Putin, as a Committee for State Security (KGB) general, has protected communist power at home while advancing it abroad, although the communist ideology seems to not appeal to him as much. While intelligence operatives regularly develop a particularly jaundiced view of the world, it has been claimed by Putin and those around him that he came in already well disposed to the West. He was the first world leader to call President George W. Bush following the 9/11 attacks, not only offering his help but actually giving it; arranging for our war effort in Afghanistan to be supplied through Soviet airspace. In 2003 the United States invaded Iraq without the support of the United Nations, where Putin would have vetoed it. 2004 saw color revolutions in Ukraine and Georgia (both of which the United States was rather keen on) and the admission of Bulgaria, Estonia, Latvia, Lithuania, Romania, Slovakia and Slovenia into NATO. In 2008, NATO promised both Ukraine and Georgia would become members, leaving Putin enraged.
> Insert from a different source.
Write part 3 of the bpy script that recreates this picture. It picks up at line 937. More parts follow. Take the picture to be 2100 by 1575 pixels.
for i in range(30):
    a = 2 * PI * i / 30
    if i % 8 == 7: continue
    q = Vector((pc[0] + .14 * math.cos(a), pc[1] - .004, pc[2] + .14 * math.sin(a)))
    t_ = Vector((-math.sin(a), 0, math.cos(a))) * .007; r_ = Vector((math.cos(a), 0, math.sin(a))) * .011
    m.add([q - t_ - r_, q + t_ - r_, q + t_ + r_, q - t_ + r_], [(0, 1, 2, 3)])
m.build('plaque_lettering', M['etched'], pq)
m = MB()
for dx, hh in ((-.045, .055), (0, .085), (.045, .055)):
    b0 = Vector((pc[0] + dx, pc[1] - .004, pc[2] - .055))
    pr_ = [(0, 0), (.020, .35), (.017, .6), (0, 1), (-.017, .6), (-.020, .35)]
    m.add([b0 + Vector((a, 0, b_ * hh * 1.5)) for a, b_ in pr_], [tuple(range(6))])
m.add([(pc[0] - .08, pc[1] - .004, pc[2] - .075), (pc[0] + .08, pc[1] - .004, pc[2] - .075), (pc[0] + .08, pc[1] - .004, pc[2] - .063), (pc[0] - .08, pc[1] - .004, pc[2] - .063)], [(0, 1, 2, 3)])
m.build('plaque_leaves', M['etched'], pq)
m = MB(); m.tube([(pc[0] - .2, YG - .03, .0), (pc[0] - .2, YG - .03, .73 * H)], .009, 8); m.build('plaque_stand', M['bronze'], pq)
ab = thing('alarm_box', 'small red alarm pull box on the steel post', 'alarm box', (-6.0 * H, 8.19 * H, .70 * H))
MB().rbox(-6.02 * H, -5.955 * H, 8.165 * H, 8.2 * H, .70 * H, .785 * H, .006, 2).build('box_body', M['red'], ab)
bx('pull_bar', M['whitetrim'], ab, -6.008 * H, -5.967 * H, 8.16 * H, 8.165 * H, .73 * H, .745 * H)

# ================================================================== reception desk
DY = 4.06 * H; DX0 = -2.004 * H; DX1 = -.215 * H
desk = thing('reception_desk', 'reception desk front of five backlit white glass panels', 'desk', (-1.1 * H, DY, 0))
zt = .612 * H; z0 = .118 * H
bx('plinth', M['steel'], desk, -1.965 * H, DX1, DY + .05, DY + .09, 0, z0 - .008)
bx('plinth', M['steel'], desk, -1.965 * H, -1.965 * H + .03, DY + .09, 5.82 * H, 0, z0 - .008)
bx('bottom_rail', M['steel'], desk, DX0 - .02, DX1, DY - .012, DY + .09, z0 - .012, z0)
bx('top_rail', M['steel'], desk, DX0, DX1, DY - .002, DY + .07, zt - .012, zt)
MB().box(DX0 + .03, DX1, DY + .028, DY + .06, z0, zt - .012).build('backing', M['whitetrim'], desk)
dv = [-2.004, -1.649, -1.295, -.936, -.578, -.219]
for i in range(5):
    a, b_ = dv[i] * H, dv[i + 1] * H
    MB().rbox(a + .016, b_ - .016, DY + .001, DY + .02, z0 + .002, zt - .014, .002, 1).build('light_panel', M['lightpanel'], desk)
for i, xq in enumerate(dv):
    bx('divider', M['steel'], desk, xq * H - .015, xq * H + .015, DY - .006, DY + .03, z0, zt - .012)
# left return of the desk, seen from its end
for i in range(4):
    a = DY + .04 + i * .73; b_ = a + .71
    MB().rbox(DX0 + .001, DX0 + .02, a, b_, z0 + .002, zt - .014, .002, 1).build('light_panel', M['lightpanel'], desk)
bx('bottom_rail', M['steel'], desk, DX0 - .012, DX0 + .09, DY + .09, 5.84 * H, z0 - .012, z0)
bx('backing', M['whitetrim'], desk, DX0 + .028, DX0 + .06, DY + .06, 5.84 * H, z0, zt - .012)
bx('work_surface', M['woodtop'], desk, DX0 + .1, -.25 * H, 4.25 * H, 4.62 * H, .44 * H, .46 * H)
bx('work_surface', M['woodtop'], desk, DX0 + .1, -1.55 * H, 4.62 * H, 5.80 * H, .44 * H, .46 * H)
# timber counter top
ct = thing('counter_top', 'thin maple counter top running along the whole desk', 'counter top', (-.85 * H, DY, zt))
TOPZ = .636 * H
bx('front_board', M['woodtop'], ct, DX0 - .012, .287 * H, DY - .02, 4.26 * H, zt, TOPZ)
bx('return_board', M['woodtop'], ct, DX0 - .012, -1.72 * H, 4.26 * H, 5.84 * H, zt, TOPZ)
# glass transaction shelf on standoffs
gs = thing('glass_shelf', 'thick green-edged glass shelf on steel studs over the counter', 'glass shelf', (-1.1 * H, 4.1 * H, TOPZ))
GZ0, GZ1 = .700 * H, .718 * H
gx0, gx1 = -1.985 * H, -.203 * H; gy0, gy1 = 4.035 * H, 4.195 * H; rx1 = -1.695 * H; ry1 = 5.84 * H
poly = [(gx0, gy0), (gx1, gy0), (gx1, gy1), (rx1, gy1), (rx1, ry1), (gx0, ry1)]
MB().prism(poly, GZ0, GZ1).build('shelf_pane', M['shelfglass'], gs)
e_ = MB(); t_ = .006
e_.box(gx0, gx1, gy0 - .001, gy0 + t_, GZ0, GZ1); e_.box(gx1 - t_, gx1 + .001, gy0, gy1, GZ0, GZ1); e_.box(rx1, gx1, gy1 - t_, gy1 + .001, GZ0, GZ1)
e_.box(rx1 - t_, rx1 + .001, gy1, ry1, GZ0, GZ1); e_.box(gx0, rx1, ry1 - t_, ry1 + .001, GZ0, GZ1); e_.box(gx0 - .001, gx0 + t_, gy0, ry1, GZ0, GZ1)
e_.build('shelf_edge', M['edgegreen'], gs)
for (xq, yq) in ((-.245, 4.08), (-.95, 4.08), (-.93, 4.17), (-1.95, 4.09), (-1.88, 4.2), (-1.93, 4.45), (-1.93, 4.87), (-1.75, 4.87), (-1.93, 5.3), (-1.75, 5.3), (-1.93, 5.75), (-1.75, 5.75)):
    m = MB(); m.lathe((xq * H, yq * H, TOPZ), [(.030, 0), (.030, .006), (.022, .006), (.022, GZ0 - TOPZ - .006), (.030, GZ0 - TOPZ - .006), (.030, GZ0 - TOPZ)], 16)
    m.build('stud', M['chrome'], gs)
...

That same year he ceded the presidency to Dmitry Medvedev, returning to the position in 2012 even angrier than when he’d left it, owing to Medvedev’s diplomatic relationship with the Obama administration and US intervention in Libya in 2011. In response to the United States’ involvement in the 2014 Ukrainian Revolution, Putin annexed Crimea and intervened with force in eastern Ukraine and Syria, bringing us fully into a new Cold War.